Le parquet a requis quatre ans d'emprisonnement et 300 000 euros d'amende contre un homme pour avoir loué 29 appartements dans une co-propriété dégradée de Marseille, ville marquée par le mal-logement.
Un mois et demi après la fin du procès retentissant des effondrements meurtriers en 2018 de deux immeubles rue d'Aubagne dans le centre de la deuxième ville de France, marquée par le mal-logement, le tribunal correctionnel jugeait Abdelmajid Bensaïd, 47 ans, pour avoir "soumis des personnes vulnérables à des conditions d'hébergement contraires à la dignité humaine".
Marseille compte 40 000 logements insalubres, soit 10 % de son parc immobilier. Depuis 2018, 925 immeubles y ont été évacués.
L'immeuble Gyptis, l'une des copropriétés les plus dégradée de Marseille
Abdelmajid Bensaïd, qui se définit comme "entrepreneur", possédait 29 studios dans l'immeuble Gyptis, "une des copropriété les plus dégradée de Marseille, et de fait, une des plus dégradée de France", selon le procureur.
Entre mars 2022 et février 2023, alors que l'immeuble faisait l'objet d'un arrêté de péril impliquant la suspension des loyers, le marchand de sommeil a continué à faire payer ses locataires pour vivre dans ce "bidonville à la verticale", infesté de puces, de rats et de cafards, en proie aux :
– ordures dans les couloirs et aux fuites d'eau (jusqu'à trois centimètres d'eau dans certains couloirs) ;
– aux squatteurs, dont certains tentaient des raccordements sauvages, tandis que d'autres sciaient les canalisations pour les revendre ;
– aux bagarres, voire aux meurtres, sur fond de trafic de drogue.
Les photos prises par les enquêteurs montrent des murs couverts de moisissures, des logements en partie incendiés, d'autres sans portes, ainsi que des surfaces inondées et des inscriptions "Shite Cok" taguées en rouge dans le hall.
Des témoignages accablants
"Le matin, tu te réveilles, tu vois les tâches de sang", a témoigné un ancien locataire, "J'arrive pas à oublier mon enfant", a également témoigné Assia C. De nationalité algérienne, elle a vécu trois ans et demi dans le bâtiment. En 2021, enceinte de cinq mois, elle fait une fausse couche quelques jours après un incendie dans l'appartement voisin. Presque tous les anciens locataires sont alors des étrangers en situation irrégulière.

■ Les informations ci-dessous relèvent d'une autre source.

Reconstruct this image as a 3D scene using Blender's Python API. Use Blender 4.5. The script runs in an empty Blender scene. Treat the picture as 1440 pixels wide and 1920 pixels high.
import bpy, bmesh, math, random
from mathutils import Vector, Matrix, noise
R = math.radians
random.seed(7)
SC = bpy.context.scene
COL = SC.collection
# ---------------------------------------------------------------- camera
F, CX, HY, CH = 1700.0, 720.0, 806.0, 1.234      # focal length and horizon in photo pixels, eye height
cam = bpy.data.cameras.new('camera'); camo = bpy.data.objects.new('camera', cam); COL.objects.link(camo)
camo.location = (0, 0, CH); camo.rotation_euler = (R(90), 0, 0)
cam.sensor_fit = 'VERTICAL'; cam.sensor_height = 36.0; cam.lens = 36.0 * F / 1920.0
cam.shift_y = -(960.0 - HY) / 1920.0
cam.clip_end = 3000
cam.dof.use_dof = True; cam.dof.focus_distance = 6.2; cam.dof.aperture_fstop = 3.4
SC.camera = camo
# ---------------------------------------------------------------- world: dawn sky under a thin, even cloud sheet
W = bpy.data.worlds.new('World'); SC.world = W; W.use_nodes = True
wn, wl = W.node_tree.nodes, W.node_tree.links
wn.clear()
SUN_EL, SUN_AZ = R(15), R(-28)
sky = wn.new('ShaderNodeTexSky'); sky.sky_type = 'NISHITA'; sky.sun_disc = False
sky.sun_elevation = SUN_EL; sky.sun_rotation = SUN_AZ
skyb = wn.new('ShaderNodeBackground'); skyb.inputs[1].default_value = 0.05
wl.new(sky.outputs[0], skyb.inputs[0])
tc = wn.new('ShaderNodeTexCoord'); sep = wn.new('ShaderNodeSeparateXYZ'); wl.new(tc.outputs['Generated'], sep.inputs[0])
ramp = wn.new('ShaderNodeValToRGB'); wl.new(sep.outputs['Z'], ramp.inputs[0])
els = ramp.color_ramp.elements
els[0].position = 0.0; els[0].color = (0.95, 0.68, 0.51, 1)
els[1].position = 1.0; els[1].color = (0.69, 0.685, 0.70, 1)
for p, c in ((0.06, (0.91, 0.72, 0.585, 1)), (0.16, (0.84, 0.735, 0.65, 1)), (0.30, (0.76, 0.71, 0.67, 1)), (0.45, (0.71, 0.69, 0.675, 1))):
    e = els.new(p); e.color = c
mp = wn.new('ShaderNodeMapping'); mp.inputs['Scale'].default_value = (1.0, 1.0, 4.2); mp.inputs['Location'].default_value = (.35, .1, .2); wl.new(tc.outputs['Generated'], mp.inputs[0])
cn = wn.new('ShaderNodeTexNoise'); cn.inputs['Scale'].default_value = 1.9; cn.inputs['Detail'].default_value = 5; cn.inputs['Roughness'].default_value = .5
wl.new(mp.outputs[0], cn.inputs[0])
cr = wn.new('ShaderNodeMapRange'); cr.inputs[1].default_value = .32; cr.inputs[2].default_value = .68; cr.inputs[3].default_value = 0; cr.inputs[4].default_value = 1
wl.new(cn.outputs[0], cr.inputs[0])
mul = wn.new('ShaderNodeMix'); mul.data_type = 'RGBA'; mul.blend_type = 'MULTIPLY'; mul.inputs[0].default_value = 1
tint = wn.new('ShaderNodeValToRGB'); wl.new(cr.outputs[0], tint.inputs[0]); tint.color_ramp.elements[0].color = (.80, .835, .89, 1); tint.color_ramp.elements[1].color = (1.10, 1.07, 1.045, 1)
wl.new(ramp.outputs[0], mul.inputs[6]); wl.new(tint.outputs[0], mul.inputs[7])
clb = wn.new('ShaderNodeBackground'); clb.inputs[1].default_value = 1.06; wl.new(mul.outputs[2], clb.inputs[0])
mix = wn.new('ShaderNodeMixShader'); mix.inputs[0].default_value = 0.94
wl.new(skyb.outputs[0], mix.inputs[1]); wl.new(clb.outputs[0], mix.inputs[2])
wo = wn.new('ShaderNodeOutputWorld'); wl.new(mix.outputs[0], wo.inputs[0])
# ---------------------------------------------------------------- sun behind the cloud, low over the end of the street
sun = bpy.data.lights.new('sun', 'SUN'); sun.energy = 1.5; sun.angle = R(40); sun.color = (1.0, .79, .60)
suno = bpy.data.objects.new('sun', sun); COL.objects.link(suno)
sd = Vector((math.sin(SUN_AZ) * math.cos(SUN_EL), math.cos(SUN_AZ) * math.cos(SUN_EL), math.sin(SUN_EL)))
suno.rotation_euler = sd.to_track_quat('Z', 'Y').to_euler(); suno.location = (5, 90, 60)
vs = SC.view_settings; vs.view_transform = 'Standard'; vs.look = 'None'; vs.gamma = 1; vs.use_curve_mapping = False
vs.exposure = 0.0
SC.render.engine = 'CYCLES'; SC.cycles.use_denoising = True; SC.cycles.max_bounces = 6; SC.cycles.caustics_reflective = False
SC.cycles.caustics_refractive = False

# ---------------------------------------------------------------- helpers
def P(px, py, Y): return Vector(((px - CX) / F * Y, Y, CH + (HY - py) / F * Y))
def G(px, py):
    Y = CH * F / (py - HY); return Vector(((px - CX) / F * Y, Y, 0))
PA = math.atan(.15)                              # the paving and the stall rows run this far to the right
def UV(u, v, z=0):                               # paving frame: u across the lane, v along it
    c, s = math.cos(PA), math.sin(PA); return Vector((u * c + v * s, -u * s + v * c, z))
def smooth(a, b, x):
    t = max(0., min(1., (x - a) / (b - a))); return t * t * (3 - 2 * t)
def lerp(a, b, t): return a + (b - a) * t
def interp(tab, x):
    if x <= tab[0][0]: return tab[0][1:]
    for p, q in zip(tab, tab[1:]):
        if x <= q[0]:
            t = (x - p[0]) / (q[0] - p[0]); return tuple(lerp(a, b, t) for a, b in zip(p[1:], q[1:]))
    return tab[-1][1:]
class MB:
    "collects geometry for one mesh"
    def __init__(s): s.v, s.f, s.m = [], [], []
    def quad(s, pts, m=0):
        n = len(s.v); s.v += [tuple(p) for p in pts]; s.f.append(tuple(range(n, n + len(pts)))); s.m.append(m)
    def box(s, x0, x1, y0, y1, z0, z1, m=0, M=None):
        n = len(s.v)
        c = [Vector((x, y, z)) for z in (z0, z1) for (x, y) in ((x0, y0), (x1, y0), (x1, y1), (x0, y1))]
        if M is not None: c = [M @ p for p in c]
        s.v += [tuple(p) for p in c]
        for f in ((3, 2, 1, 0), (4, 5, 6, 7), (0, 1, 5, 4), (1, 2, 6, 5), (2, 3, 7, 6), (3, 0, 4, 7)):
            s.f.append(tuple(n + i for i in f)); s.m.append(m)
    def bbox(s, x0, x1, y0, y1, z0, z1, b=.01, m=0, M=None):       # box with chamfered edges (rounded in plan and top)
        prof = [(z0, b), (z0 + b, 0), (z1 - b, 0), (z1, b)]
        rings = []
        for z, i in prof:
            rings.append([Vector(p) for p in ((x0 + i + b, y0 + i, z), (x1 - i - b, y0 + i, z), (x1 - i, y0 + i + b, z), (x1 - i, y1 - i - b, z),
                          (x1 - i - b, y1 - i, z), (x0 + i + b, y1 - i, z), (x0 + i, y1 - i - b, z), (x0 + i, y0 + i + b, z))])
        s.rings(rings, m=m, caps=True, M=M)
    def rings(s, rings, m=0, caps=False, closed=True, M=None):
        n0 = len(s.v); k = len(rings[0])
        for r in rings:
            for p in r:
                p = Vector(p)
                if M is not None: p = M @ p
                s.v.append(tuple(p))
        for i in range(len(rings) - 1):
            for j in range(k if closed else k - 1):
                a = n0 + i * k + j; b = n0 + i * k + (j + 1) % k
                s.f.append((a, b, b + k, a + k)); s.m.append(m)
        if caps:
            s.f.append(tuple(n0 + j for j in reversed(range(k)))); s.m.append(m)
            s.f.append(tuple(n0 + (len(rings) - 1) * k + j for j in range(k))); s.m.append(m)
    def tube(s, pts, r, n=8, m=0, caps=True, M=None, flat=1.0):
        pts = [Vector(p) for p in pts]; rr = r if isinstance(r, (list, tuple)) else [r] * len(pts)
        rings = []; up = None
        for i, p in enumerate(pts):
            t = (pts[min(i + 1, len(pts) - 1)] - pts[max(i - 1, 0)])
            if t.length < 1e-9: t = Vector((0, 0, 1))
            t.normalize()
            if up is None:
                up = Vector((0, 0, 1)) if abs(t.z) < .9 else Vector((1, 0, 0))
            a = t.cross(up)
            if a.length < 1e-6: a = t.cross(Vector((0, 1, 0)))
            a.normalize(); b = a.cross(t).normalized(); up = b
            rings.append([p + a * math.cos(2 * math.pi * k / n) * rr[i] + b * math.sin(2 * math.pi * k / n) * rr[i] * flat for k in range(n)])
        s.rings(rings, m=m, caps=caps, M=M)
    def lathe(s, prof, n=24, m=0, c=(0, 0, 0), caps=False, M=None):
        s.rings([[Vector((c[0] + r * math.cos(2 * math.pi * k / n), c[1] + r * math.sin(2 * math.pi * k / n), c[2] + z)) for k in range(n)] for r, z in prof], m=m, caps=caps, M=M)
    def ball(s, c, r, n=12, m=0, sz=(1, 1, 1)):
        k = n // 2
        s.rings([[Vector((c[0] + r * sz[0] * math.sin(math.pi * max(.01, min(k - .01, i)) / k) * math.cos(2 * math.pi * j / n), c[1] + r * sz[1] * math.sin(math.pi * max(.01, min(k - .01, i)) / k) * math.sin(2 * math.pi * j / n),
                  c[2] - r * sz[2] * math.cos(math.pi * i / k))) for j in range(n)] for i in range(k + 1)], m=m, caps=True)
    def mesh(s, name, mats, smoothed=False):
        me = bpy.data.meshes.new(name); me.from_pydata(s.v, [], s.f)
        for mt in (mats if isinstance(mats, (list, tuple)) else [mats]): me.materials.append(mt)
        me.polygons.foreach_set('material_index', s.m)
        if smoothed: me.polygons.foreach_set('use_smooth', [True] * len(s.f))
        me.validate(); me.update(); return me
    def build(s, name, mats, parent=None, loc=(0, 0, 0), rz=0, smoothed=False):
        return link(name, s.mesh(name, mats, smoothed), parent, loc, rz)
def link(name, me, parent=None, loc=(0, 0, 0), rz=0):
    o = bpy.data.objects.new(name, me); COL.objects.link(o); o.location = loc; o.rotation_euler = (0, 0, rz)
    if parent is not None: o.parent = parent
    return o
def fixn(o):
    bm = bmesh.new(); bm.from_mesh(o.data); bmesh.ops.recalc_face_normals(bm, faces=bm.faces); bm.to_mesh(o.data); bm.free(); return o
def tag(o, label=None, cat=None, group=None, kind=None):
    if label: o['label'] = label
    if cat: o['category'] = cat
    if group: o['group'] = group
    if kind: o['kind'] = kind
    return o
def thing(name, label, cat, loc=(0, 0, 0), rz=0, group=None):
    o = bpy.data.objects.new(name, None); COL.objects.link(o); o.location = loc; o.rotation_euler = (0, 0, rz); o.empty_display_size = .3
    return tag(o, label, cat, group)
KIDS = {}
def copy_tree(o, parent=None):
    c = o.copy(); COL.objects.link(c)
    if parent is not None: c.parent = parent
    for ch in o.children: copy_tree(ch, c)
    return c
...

En moyenne, les victimes versaient chaque mois 400 euros de loyer au propriétaire, ancien responsable chez McDonald, qui explique avoir investi ses indemnités de départ pour acheter les studios, en moyenne 12 000 euros chacun. Abdelmajid Bensaïd a assuré avoir voulu "aider", se disant "victime de sa gentillesse" ...
Son avocate, estimant que "ce procès est l'illustration de l'hypocrisie du système" autour du mal-logement, a demandé au tribunal de prononcer une peine plus légère.
Les marchands de misère
Kaouther Ben Mohamed, présidente de l'association Marseille en colère, qui lutte contre l'habitat insalubre et était partie civile, a dénoncé à la barre "des marchands de misère", profitant de personnes qui "pour se mettre à l'abri de la violence de la rue, paient des loyers pour des habitations qui n'en sont pas".
La décision a été mise en délibéré au 3 mars.